Greetings I too also have a Goodman Spit Sytem. In fact its the CLT24-1/-1B for the compressor. The air handler is ARPT 032 .. So far the T8411r seems to be doing fine. I called Goodman about the sometimes cool air changing from luke warm, they stated the defrost mode may be kicking in. This happend alot when the temp was aound 40-45 degress outside. I was complex i live in the northeast and minus degress temperature the luke warm air was a bit cooler but never got cold and neither did the freon line that leads into the air handler from the roof. I am puzzled about that but for the set point it seems to be quite efficent.
At the time of installation my unit appeared to be charged properly. My unit works alot of cycles when the temp is down around the 25 degree area. It really worked alot when the wind chill was down to 14 degress it heated for an average of 15 min cycle and 10 min rest in between cycles. I asked a few of my buddies about the 8411R and they stated it seems to be ok.

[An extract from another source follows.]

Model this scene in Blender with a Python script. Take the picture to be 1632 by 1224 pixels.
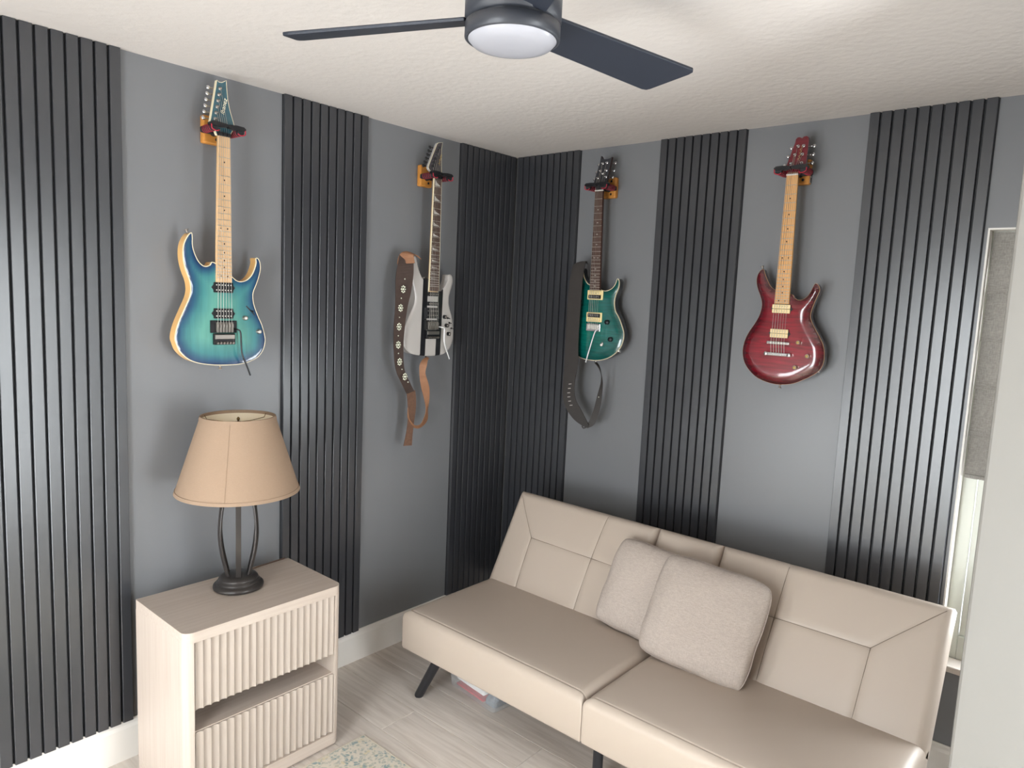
import bpy, bmesh, math, random
from mathutils import Vector, Matrix
random.seed(7)
scene = bpy.context.scene
for o in list(bpy.data.objects):
    bpy.data.objects.remove(o)
COL = scene.collection

# ------------------------------------------------------------------ camera
F_PX = 1129.55
CAM = Vector((2.5504, -2.9213, 1.6941))
YAW, PITCH, ROLL = 2.2814, -0.1179, 0.0447
_f = Vector((math.cos(PITCH)*math.cos(YAW), math.cos(PITCH)*math.sin(YAW), math.sin(PITCH)))
_r = Vector((math.sin(YAW), -math.cos(YAW), 0.0))
_u = _r.cross(_f)
_c, _s = math.cos(ROLL), math.sin(ROLL)
r_ax, u_ax = _r*_c + _u*_s, _u*_c - _r*_s
cam_d = bpy.data.cameras.new('camera')
cam_d.sensor_width = 36.0
cam_d.lens = F_PX/1632.0*36.0
cam_d.clip_start = 0.02
cam = bpy.data.objects.new('camera', cam_d)
COL.objects.link(cam)
m = Matrix((r_ax, u_ax, -_f)).transposed().to_4x4()
m.translation = CAM
cam.matrix_world = m
scene.camera = cam

# ------------------------------------------------------------------ sky, sun, exposure
SUN_DIR = Vector((-0.05, 1.0, -0.85)).normalized()     # sun comes in through the added openings behind the camera
world = bpy.data.worlds.new('sky')
scene.world = world
world.use_nodes = True
bg = world.node_tree.nodes['Background']
bg.inputs[0].default_value = (0.92, 0.96, 1.0, 1.0)
bg.inputs[1].default_value = 20.0
sun_d = bpy.data.lights.new('sun', 'SUN')
sun_d.energy = 14.0
sun_d.angle = 0.02
sun_d.color = (1.0, 0.93, 0.84)
sun = bpy.data.objects.new('sun', sun_d)
COL.objects.link(sun)
sun.rotation_euler = SUN_DIR.to_track_quat('-Z', 'Y').to_euler()
scene.view_settings.view_transform = 'Standard'
scene.view_settings.look = 'None'
scene.view_settings.exposure = -0.12
scene.view_settings.gamma = 1.0
scene.view_settings.use_curve_mapping = False
scene.cycles.max_bounces = 10
scene.cycles.diffuse_bounces = 6
scene.cycles.glossy_bounces = 4
scene.cycles.transmission_bounces = 8
scene.cycles.sample_clamp_indirect = 8.0
scene.cycles.caustics_reflective = False
scene.cycles.caustics_refractive = False
scene.cycles.use_denoising = True
scene.cycles.use_guiding = True


def portal(name, loc, direction, sx, sy):
    d = bpy.data.lights.new(name, 'AREA')
    d.shape = 'RECTANGLE'
    d.size, d.size_y = sx, sy
    d.cycles.is_portal = True
    o = bpy.data.objects.new(name, d)
    COL.objects.link(o)
    o.location = loc
    o.rotation_euler = Vector(direction).to_track_quat('-Z', 'Z').to_euler()


WALL_T = 0.14
RX, BY = 3.4, -3.75           # far right wall, back wall
H = 2.44
WIN = (2.15, 3.05, 0.45, 2.01)      # window in the right hand wall (x0, x1, z0, z1)
ADDED_LOW = (0.12, 0.82, 0.06, 1.08)     # unseen low window added behind the camera to light upwards
ADDED_DOOR = (1.20, 2.05, 0.02, 2.05)    # unseen glazed door beside it, added for more light
ADDED_SIDE = (-1.90, -1.24, 0.02, 2.05)   # unseen sidelight added as fill, right hand end wall (y0, y1, z0, z1)
portal('window_portal', (2.6, 0.11, 0.88), (0, -1, 0), 0.82, 0.7)
portal('added_low_window_portal', (0.47, BY - 0.10, 0.57), (0, 1, 0), 0.70, 1.02)
portal('added_door_portal', (1.625, BY - 0.10, 1.03), (0, 1, 0), 0.85, 2.03)
portal('added_sidelight_portal', (RX + 0.10, -1.57, 1.03), (-1, 0, 0), 0.66, 2.0)


# ------------------------------------------------------------------ helpers
def srgb(r, g, b):
    def f(c):
        c /= 255.0
        return c/12.92 if c <= 0.04045 else ((c + 0.055)/1.055)**2.4
    return (f(r), f(g), f(b), 1.0)


class MB:
    """collects vertices and faces; build() links them as one mesh object"""
    def __init__(self):
        self.v, self.f, self.mi, self.sm = [], [], [], []

    def add(self, vs, fs, mi=0, smooth=False):
        o = len(self.v)
        self.v += [tuple(p) for p in vs]
        self.f += [tuple(i + o for i in f) for f in fs]
        self.mi += [mi]*len(fs)
        self.sm += [smooth]*len(fs)
        return self

    def box(self, x0, x1, y0, y1, z0, z1, mi=0):
        vs = [(x, y, z) for x in (x0, x1) for y in (y0, y1) for z in (z0, z1)]
        fs = [(0, 1, 3, 2), (4, 6, 7, 5), (0, 4, 5, 1), (2, 3, 7, 6), (0, 2, 6, 4), (1, 5, 7, 3)]
        return self.add(vs, fs, mi)

    def obox(self, c, ax, ay, az, mi=0):
        c, ax, ay, az = Vector(c), Vector(ax), Vector(ay), Vector(az)
        vs = [c + i*ax + j*ay + k*az for i in (-.5, .5) for j in (-.5, .5) for k in (-.5, .5)]
        fs = [(0, 1, 3, 2), (4, 6, 7, 5), (0, 4, 5, 1), (2, 3, 7, 6), (0, 2, 6, 4), (1, 5, 7, 3)]
        return self.add(vs, fs, mi)

    def tube(self, pts, r, n=8, mi=0, caps=True, smooth=True):
        pts = [Vector(p) for p in pts]
        rs = r if isinstance(r, (list, tuple)) else [r]*len(pts)
        t0 = (pts[1] - pts[0]).normalized()
        a = t0.orthogonal().normalized()
        vs, fs = [], []
        for i, p in enumerate(pts):
            if i == 0: t = pts[1] - pts[0]
            elif i == len(pts) - 1: t = pts[-1] - pts[-2]
            else: t = pts[i + 1] - pts[i - 1]
            t.normalize()
            a = (a - t*a.dot(t)).normalized()
            b = t.cross(a)
            for k in range(n):
                w = 2*math.pi*k/n
                vs.append(p + (a*math.cos(w) + b*math.sin(w))*rs[i])
        for i in range(len(pts) - 1):
            for k in range(n):
                fs.append((i*n + k, i*n + (k + 1) % n, (i + 1)*n + (k + 1) % n, (i + 1)*n + k))
        self.add(vs, fs, mi, smooth)
        if caps:
            self.add(vs[:n], [tuple(reversed(range(n)))], mi)
            self.add(vs[-n:], [tuple(range(n))], mi)
        return self

    def lathe(self, prof, n=32, o=(0, 0, 0), axis=(0, 0, 1), mi=0, smooth=True):
        ax = Vector(axis).normalized()
        a = ax.orthogonal().normalized() if abs(ax.z) < .999 else Vector((1, 0, 0))
        b = ax.cross(a)
        o = Vector(o)
        vs, fs = [], []
        for (r, h) in prof:
            for k in range(n):
                w = 2*math.pi*k/n
                vs.append(o + ax*h + (a*math.cos(w) + b*math.sin(w))*r)
        for i in range(len(prof) - 1):
            for k in range(n):
                fs.append((i*n + k, i*n + (k + 1) % n, (i + 1)*n + (k + 1) % n, (i + 1)*n + k))
        self.add(vs, fs, mi, smooth)
        if prof[0][0] > 1e-6: self.add(vs[:n], [tuple(reversed(range(n)))], mi)
        if prof[-1][0] > 1e-6: self.add(vs[-n:], [tuple(range(n))], mi)
        return self

    def cyl(self, p0, p1, r, n=16, mi=0):
        return self.tube([p0, p1], r, n, mi)

    def prism(self, outline, y0, y1, mi=0, mi_side=None, inset=0.0, depth=0.0):
        """outline in (x, z); front at y1 (towards -y), back at y0"""
        n = len(outline)
        mi_side = mi if mi_side is None else mi_side
        vs = [(x, y0, z) for x, z in outline] + [(x, y1, z) for x, z in outline]
        self.add(vs, [tuple(range(n))], mi_side)
        self.add(vs, [tuple(range(2*n - 1, n - 1, -1))], mi)
        self.add(vs, [(i, (i + 1) % n, n + (i + 1) % n, n + i) for i in range(n)], mi_side)
        return self

    def grid(self, P, nu, nv, mi=0, smooth=True):
        """P(i, j) -> point"""
        vs = [P(i, j) for j in range(nv) for i in range(nu)]
        fs = [(j*nu + i, j*nu + i + 1, (j + 1)*nu + i + 1, (j + 1)*nu + i) for j in range(nv - 1) for i in range(nu - 1)]
        return self.add(vs, fs, mi, smooth)

    def build(self, name, mats, parent=None, loc=None, bevel=0.0, seg=2, fix=True, weld=False):
        me = bpy.data.meshes.new(name)
        me.from_pydata([tuple(p) for p in self.v], [], self.f)
        mats = mats if isinstance(mats, (list, tuple)) else [mats]
        for m_ in mats: me.materials.append(m_)
        me.polygons.foreach_set('material_index', self.mi)
        me.polygons.foreach_set('use_smooth', self.sm)
        if fix or weld:
            b = bmesh.new(); b.from_mesh(me)
            if weld: bmesh.ops.remove_doubles(b, verts=b.verts, dist=1e-5)
            bmesh.ops.recalc_face_normals(b, faces=b.faces)
            b.to_mesh(me); b.free()
        me.update()
        o = bpy.data.objects.new(name, me)
        COL.objects.link(o)
        if parent is not None: o.parent = parent
        if loc is not None: o.location = loc
        if bevel > 0:
            md = o.modifiers.new('bevel', 'BEVEL')
            md.width, md.segments, md.limit_method, md.angle_limit = bevel, seg, 'ANGLE', math.radians(40)
            md.harden_normals = False
        return o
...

Let me know your thoughts anyone :)


wolfcub said:
I have a Honeywell T8411R Thermostat for my Goodman Split System unit. I have two Goodman's actually on seperate thermostats (both the T8411R) The units have 2 stage heating (regular and then the heat strips, and one cooling stage.

They are the most unreliable piece of garbage I have ever seen, can anyone reccommend a thermostat that is compatible to the above requirements that is also programmable??